Given instruction:
Set the listing down again in full, word for word, with the pictures left out.

+++ Provided data +++

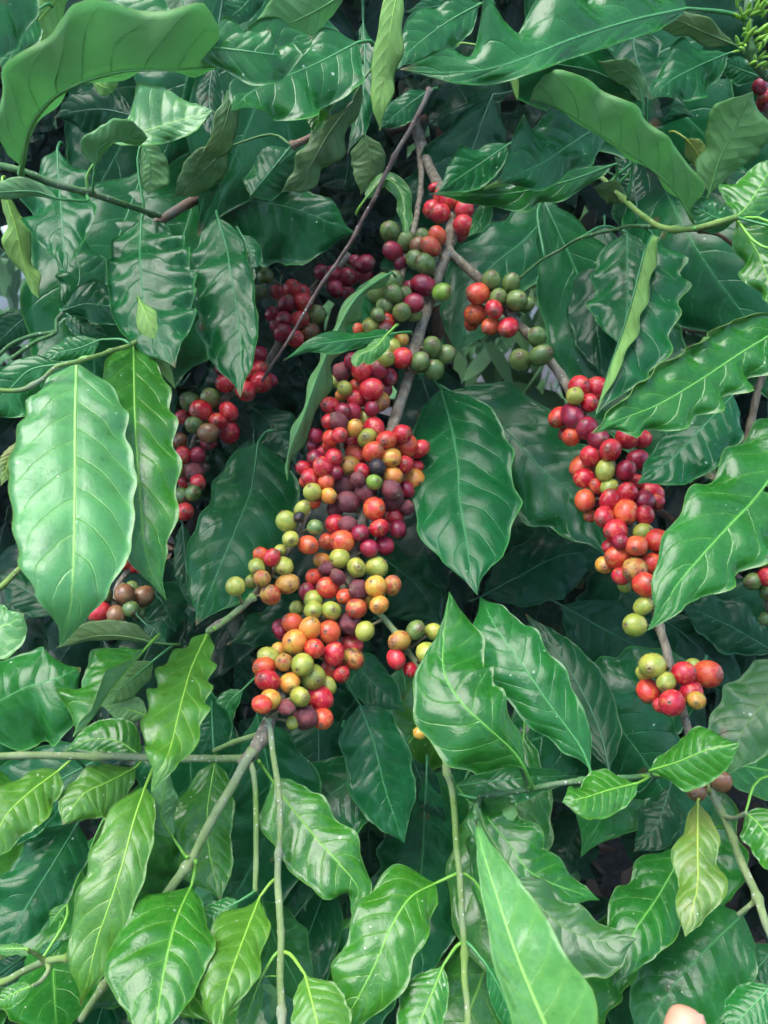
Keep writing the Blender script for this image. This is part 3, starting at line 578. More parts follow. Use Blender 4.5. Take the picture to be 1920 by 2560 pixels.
X('lowright', 'G', 1, 'K 1350 335 K 1480 430 L 0 440 L 130 600 L 280 780 L 660 925', [.54, .53, .525, .52, .515, .515], 190, 150, 5, 10, wv=.07, fr=5, prof='w', pet='K 1250 180 .55')
X('lowright', 'O', 1, 'L 170 800 L 400 1050 L 640 1160 L 880 1155', [.49, .485, .48, .475], 150, 240, 10, 15, wv=.08, fr=5, prof='w')
X('right', 'G', 1, 'L 1180 600 L 1010 900 L 870 1110 L 740 1430', [.53, .515, .505, .50], 190, 215, 10, 8, wv=.06, prof='w', bend=36)
X('right', 'X', 1, 'L 1243 335 L 1242 600 L 1242 830 L 1210 980 L 1168 1142', [.50, .485, .475, .47, .47], 140, 130, 12, 12, wv=.12, fr=3.5, prof='t')
X('right', 'M', 1, 'L 1510 1012 L 1300 1210 L 1130 1390 L 950 1650 L 870 1780', [.505, .515, .52, .525, .53], 290, 235, 12, 8, wv=.04, prof='w', bend=36)
X('lowright', 'P', 1, 'L 470 1960 L 330 1640 L 165 1240 L 20 800 K 1430 600 K 1393 445', [.30, .32, .34, .36, .375, .39], 150, 300, 30, 5, wv=.02, prof='p', bend=24, rib=1.0, pet='L 520 2150 .28', q=1.0)
X('main', 'B', 1, 'K 1390 810 K 1450 900 K 1560 1080', .515, 65, 45, wv=.1, pet='K 1300 770 .52')
X('main', 'M', 1, 'K 1460 1310 K 1540 1450 K 1600 1600 K 1640 1780', .475, 80, 80, wv=.05, pet='K 1330 1170 .495')
X('main', 'B', 1, 'K 1205 1310 K 1150 1450 K 1070 1640 K 960 1900', [.475, .47, .465, .46], 120, 170, 8, 8, wv=.04, pet='K 1320 1175 .495')
X('main', 'B', 1, 'K 1160 825 K 1010 910 K 895 1090 K 790 1330 K 650 1590 K 540 1740', [.505, .49, .48, .475, .475, .475], 205, 245, 10, 5, wv=.05, fr=5, prof='w', pet='K 1300 765 .52', bend=36)
X('main', 'B', 1, 'K 190 215 K 300 370 K 450 555 K 590 710 K 700 860 K 660 1010', [.535, .53, .525, .52, .52, .52], 185, 225, 5, 8, wv=.08, fr=4.5, prof='w', pet='K 110 100 .54')
X('main', 'Y', 1, 'J 1540 905 J 1430 1190 J 1340 1450 J 1280 1750', [.485, .455, .44, .43], 150, 245, 5, 8, wv=.10, fr=5, prof='n', pet='K 225 790 .50')
X('main', 'M', 1, 'K 130 920 K 210 1160 K 340 1430 K 430 1620', [.52, .54, .55, .555], 180, 140, wv=.06)
X('main', 'Y', 1, 'K 385 1365 K 430 1540 K 470 1700 K 540 1950', [.445, .435, .43, .42], 210, 150, 8, 8, wv=.05, pet='K 245 1230 .47')
X('main', 'B', 1, 'K 120 1395 K 60 1560 K -10 1750', .455, 65, 60, wv=.08, pet='K 235 1225 .47')
X('main', 'B', -1, 'K 125 1425 K 195 1480 K 190 1640', .47, 25, 25, wv=.1, prof='s', rib=.4)
X('main', 'B', 1, 'J 1135 838 J 1050 1030 J 985 1290 J 935 1600 J 915 1850', [.475, .45, .435, .425, .42], 245, 360, 8, 6, wv=.04, fr=5, prof='n', pet='J 1160 690 .49', bend=36)
X('lowleft', 'Y', 1, 'J 862 250 J 795 450 J 730 700 J 650 950 J 580 1150 J 520 1400 J 480 1555', [.49, .475, .465, .46, .46, .46, .46], 145, 205, 5, 8, wv=.05, fr=6, prof='w')
X('main', 'Y', 1, 'J 345 160 J 160 300 J 20 450 J -90 720', [.50, .485, .475, .47], 180, 140, 8, 8, wv=.07, prof='w', pet='J 430 80 .515')
X('main', 'D', 1, 'J 435 288 J 280 330 J 150 470 J 50 640', .53, 115, 100, wv=.06)
X('main', 'Y', 1, 'J 805 138 J 640 225 J 490 300 J 370 480', [.53, .515, .505, .50], 190, 135, 18, 10, wv=.06, prof='t')
X('lowleft', 'D', 1, 'J 460 470 J 340 670 J 190 910 J 50 1160 J 0 1280', [.54, .53, .525, .52, .52], 185, 240, 8, 8, wv=.05, prof='w', bend=36)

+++

Solution to this problem:
Keep writing the Blender script for this image. This is part 3, starting at line 578. More parts follow. Use Blender 4.5. Take the picture to be 1920 by 2560 pixels.
X('lowright', 'G', 1, 'K 1350 335 K 1480 430 L 0 440 L 130 600 L 280 780 L 660 925', [.54, .53, .525, .52, .515, .515], 190, 150, 5, 10, wv=.07, fr=5, prof='w', pet='K 1250 180 .55')
X('lowright', 'O', 1, 'L 170 800 L 400 1050 L 640 1160 L 880 1155', [.49, .485, .48, .475], 150, 240, 10, 15, wv=.08, fr=5, prof='w')
X('right', 'G', 1, 'L 1180 600 L 1010 900 L 870 1110 L 740 1430', [.53, .515, .505, .50], 190, 215, 10, 8, wv=.06, prof='w', bend=36)
X('right', 'X', 1, 'L 1243 335 L 1242 600 L 1242 830 L 1210 980 L 1168 1142', [.50, .485, .475, .47, .47], 140, 130, 12, 12, wv=.12, fr=3.5, prof='t')
X('right', 'M', 1, 'L 1510 1012 L 1300 1210 L 1130 1390 L 950 1650 L 870 1780', [.505, .515, .52, .525, .53], 290, 235, 12, 8, wv=.04, prof='w', bend=36)
X('lowright', 'P', 1, 'L 470 1960 L 330 1640 L 165 1240 L 20 800 K 1430 600 K 1393 445', [.30, .32, .34, .36, .375, .39], 150, 300, 30, 5, wv=.02, prof='p', bend=24, rib=1.0, pet='L 520 2150 .28', q=1.0)
X('main', 'B', 1, 'K 1390 810 K 1450 900 K 1560 1080', .515, 65, 45, wv=.1, pet='K 1300 770 .52')
X('main', 'M', 1, 'K 1460 1310 K 1540 1450 K 1600 1600 K 1640 1780', .475, 80, 80, wv=.05, pet='K 1330 1170 .495')
X('main', 'B', 1, 'K 1205 1310 K 1150 1450 K 1070 1640 K 960 1900', [.475, .47, .465, .46], 120, 170, 8, 8, wv=.04, pet='K 1320 1175 .495')
X('main', 'B', 1, 'K 1160 825 K 1010 910 K 895 1090 K 790 1330 K 650 1590 K 540 1740', [.505, .49, .48, .475, .475, .475], 205, 245, 10, 5, wv=.05, fr=5, prof='w', pet='K 1300 765 .52', bend=36)
X('main', 'B', 1, 'K 190 215 K 300 370 K 450 555 K 590 710 K 700 860 K 660 1010', [.535, .53, .525, .52, .52, .52], 185, 225, 5, 8, wv=.08, fr=4.5, prof='w', pet='K 110 100 .54')
X('main', 'Y', 1, 'J 1540 905 J 1430 1190 J 1340 1450 J 1280 1750', [.485, .455, .44, .43], 150, 245, 5, 8, wv=.10, fr=5, prof='n', pet='K 225 790 .50')
X('main', 'M', 1, 'K 130 920 K 210 1160 K 340 1430 K 430 1620', [.52, .54, .55, .555], 180, 140, wv=.06)
X('main', 'Y', 1, 'K 385 1365 K 430 1540 K 470 1700 K 540 1950', [.445, .435, .43, .42], 210, 150, 8, 8, wv=.05, pet='K 245 1230 .47')
X('main', 'B', 1, 'K 120 1395 K 60 1560 K -10 1750', .455, 65, 60, wv=.08, pet='K 235 1225 .47')
X('main', 'B', -1, 'K 125 1425 K 195 1480 K 190 1640', .47, 25, 25, wv=.1, prof='s', rib=.4)
X('main', 'B', 1, 'J 1135 838 J 1050 1030 J 985 1290 J 935 1600 J 915 1850', [.475, .45, .435, .425, .42], 245, 360, 8, 6, wv=.04, fr=5, prof='n', pet='J 1160 690 .49', bend=36)
X('lowleft', 'Y', 1, 'J 862 250 J 795 450 J 730 700 J 650 950 J 580 1150 J 520 1400 J 480 1555', [.49, .475, .465, .46, .46, .46, .46], 145, 205, 5, 8, wv=.05, fr=6, prof='w')
X('main', 'Y', 1, 'J 345 160 J 160 300 J 20 450 J -90 720', [.50, .485, .475, .47], 180, 140, 8, 8, wv=.07, prof='w', pet='J 430 80 .515')
X('main', 'D', 1, 'J 435 288 J 280 330 J 150 470 J 50 640', .53, 115, 100, wv=.06)
X('main', 'Y', 1, 'J 805 138 J 640 225 J 490 300 J 370 480', [.53, .515, .505, .50], 190, 135, 18, 10, wv=.06, prof='t')
X('lowleft', 'D', 1, 'J 460 470 J 340 670 J 190 910 J 50 1160 J 0 1280', [.54, .53, .525, .52, .52], 185, 240, 8, 8, wv=.05, prof='w', bend=36)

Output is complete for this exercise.